Lines containing the string "part" are to be counted; report the number and nothing more.

▶ **Data provided**
○ ○ ○

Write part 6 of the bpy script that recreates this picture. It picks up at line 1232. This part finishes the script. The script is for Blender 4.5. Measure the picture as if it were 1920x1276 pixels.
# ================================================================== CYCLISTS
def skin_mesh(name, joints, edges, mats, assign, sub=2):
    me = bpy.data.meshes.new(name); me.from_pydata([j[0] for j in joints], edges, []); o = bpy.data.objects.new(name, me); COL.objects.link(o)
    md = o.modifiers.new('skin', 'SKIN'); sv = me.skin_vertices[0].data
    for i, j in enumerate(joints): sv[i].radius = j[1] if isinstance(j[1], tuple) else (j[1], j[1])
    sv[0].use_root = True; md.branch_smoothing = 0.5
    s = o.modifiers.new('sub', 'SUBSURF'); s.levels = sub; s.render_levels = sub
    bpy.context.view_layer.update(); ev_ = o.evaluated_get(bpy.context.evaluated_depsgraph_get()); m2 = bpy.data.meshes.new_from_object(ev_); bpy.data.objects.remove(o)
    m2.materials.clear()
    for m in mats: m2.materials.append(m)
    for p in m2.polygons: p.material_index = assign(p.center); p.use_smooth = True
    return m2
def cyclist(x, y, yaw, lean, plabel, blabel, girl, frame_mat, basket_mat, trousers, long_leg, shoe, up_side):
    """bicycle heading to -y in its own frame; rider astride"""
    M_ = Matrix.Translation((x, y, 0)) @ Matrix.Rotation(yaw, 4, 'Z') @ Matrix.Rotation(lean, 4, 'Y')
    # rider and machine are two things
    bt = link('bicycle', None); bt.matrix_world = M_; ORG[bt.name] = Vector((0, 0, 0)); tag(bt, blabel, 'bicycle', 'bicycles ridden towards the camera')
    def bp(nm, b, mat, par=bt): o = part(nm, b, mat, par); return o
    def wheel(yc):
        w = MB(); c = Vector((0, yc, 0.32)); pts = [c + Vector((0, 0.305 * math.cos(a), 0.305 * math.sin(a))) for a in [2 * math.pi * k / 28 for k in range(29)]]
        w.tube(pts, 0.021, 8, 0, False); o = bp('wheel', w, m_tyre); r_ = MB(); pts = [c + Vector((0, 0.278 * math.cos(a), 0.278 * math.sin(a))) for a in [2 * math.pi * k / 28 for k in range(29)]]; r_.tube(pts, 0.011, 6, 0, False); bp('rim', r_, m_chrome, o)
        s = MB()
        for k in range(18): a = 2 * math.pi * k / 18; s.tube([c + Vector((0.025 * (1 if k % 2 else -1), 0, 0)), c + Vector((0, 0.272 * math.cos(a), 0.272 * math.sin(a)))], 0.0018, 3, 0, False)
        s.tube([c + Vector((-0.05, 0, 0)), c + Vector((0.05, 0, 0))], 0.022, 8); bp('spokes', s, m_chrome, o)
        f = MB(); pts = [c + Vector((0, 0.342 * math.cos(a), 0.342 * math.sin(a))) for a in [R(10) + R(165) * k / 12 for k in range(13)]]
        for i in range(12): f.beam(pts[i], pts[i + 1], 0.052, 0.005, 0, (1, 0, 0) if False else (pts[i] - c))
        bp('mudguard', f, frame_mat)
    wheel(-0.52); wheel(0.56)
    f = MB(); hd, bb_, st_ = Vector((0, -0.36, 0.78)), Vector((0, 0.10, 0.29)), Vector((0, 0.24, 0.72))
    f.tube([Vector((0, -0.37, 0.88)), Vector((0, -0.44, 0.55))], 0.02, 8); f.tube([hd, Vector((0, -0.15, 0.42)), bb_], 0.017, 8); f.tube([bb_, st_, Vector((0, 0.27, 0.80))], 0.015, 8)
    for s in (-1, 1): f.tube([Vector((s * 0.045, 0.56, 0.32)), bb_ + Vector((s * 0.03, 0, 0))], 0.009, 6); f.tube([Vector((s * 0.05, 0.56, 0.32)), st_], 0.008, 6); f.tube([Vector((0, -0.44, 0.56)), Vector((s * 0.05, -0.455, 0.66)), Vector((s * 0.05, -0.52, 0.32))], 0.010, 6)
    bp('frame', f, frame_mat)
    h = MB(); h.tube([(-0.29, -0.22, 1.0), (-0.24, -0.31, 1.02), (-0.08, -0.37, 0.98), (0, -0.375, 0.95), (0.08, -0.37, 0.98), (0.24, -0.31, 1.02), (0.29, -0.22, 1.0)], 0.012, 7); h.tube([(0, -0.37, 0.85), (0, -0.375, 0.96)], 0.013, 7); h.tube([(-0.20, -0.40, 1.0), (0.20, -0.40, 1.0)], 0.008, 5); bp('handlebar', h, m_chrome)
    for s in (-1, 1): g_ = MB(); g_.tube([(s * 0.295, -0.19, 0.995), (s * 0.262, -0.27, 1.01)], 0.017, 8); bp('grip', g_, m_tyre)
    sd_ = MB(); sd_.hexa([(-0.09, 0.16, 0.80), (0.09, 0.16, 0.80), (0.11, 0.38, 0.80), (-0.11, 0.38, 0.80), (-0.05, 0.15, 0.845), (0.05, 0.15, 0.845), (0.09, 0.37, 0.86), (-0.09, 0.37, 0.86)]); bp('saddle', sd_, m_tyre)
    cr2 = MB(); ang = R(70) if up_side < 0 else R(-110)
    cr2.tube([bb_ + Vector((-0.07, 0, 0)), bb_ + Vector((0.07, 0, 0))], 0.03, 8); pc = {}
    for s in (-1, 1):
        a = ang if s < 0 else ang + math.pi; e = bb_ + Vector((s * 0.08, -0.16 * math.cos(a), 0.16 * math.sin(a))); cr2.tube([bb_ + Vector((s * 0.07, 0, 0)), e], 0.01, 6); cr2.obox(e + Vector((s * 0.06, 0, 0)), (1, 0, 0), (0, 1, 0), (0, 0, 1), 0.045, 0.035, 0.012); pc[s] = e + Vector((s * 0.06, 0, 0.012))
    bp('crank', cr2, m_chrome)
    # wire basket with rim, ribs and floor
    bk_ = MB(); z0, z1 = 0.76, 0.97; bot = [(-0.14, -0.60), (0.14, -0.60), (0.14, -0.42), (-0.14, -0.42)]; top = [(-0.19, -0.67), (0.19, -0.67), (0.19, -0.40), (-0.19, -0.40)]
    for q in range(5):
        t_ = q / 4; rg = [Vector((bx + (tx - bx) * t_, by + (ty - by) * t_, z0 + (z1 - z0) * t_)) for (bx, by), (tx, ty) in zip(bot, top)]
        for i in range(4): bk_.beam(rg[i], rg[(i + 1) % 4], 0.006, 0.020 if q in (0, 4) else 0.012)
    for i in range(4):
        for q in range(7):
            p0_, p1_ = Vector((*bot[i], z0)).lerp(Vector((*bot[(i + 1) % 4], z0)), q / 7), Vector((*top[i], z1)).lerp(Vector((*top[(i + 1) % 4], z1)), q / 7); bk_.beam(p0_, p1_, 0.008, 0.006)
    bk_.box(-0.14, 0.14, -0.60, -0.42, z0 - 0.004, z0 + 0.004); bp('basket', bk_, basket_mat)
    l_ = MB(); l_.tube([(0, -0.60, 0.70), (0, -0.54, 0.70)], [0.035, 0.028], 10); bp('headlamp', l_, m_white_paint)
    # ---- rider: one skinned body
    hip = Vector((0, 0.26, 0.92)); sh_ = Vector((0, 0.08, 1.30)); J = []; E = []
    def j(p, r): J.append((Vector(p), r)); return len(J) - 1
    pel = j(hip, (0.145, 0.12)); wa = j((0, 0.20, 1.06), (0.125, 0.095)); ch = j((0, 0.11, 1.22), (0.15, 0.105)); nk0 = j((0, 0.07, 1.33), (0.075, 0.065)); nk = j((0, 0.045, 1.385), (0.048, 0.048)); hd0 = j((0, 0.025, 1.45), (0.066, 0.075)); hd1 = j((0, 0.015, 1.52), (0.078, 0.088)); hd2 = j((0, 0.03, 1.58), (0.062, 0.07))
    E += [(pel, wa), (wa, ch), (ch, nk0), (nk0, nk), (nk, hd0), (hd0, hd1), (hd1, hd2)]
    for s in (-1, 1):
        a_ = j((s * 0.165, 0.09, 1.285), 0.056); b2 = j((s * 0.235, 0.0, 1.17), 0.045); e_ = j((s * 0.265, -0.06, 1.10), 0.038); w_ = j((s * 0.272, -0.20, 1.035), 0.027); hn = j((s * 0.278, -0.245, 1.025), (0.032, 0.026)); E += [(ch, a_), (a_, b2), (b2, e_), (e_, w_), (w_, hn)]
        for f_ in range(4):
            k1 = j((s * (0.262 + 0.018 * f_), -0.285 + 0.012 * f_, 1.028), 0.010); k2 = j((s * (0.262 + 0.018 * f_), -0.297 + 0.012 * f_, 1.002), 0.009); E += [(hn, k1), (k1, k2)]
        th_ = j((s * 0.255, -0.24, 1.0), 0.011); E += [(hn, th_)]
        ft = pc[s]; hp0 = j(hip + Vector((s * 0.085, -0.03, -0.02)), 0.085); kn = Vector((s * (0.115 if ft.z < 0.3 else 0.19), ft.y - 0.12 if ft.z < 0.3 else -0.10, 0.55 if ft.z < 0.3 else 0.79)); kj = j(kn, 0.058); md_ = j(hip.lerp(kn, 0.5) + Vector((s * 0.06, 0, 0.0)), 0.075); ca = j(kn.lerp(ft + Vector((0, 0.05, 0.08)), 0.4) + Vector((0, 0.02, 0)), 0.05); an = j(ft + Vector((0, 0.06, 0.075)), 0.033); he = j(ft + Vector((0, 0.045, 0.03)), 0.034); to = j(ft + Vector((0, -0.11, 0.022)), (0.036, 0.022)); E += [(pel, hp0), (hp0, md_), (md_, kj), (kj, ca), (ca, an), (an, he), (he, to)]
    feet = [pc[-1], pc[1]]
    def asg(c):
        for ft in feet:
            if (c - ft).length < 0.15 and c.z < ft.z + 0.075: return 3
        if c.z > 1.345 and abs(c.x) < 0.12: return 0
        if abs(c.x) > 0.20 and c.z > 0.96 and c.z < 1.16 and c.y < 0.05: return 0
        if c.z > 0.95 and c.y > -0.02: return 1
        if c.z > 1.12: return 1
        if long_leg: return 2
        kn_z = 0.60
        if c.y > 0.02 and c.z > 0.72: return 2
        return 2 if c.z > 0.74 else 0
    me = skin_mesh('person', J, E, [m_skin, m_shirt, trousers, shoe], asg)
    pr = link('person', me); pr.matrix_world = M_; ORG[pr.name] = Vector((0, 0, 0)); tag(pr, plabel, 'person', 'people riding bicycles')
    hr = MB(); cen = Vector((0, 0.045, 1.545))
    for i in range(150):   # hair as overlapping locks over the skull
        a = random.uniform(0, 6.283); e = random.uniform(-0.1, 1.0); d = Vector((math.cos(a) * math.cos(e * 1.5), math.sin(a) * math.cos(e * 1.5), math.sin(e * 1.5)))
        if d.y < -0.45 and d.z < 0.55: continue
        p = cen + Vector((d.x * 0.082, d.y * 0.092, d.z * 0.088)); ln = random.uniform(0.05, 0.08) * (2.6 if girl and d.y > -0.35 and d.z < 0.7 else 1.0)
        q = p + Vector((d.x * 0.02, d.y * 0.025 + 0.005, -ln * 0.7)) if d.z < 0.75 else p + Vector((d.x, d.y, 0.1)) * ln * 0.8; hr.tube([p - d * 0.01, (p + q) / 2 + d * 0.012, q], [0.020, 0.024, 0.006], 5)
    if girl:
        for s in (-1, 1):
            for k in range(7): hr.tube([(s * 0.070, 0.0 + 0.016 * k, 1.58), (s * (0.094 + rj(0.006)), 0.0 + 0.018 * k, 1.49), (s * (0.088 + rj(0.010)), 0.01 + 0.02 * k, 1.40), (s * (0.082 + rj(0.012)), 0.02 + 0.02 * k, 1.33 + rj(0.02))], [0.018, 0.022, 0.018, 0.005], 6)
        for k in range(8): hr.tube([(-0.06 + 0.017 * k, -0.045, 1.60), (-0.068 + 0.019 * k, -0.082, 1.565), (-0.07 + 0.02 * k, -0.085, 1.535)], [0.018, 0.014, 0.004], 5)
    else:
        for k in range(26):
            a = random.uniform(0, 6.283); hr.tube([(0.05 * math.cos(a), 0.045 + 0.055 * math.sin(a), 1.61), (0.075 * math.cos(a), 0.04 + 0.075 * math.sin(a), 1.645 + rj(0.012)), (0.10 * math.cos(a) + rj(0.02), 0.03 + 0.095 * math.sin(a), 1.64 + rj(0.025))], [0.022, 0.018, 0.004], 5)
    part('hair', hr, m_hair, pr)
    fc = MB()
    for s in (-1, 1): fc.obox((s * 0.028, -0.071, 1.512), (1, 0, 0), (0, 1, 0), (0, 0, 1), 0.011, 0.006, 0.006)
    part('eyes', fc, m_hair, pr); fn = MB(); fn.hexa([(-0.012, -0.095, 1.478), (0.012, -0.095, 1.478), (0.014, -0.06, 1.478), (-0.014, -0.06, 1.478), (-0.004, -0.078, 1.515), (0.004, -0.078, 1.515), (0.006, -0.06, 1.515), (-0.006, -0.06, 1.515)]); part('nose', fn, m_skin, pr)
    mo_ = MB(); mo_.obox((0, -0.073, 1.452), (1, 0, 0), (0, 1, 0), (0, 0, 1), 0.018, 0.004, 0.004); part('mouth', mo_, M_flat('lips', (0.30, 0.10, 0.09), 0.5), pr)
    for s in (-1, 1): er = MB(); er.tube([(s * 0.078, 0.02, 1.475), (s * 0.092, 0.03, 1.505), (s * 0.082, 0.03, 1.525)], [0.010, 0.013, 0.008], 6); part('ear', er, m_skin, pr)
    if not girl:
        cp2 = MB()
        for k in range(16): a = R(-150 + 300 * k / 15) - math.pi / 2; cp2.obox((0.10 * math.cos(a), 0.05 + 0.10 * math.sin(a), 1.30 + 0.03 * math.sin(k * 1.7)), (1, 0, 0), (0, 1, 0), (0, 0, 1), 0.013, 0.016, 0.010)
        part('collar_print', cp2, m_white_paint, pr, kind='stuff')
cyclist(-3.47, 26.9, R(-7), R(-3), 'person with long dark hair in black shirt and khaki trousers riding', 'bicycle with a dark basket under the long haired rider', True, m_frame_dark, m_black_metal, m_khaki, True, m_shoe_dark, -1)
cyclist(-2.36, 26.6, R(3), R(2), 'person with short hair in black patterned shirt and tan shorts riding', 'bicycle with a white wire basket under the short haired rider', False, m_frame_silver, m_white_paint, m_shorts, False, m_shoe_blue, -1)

○ ○ ○

▶ **Answer to this problem**
7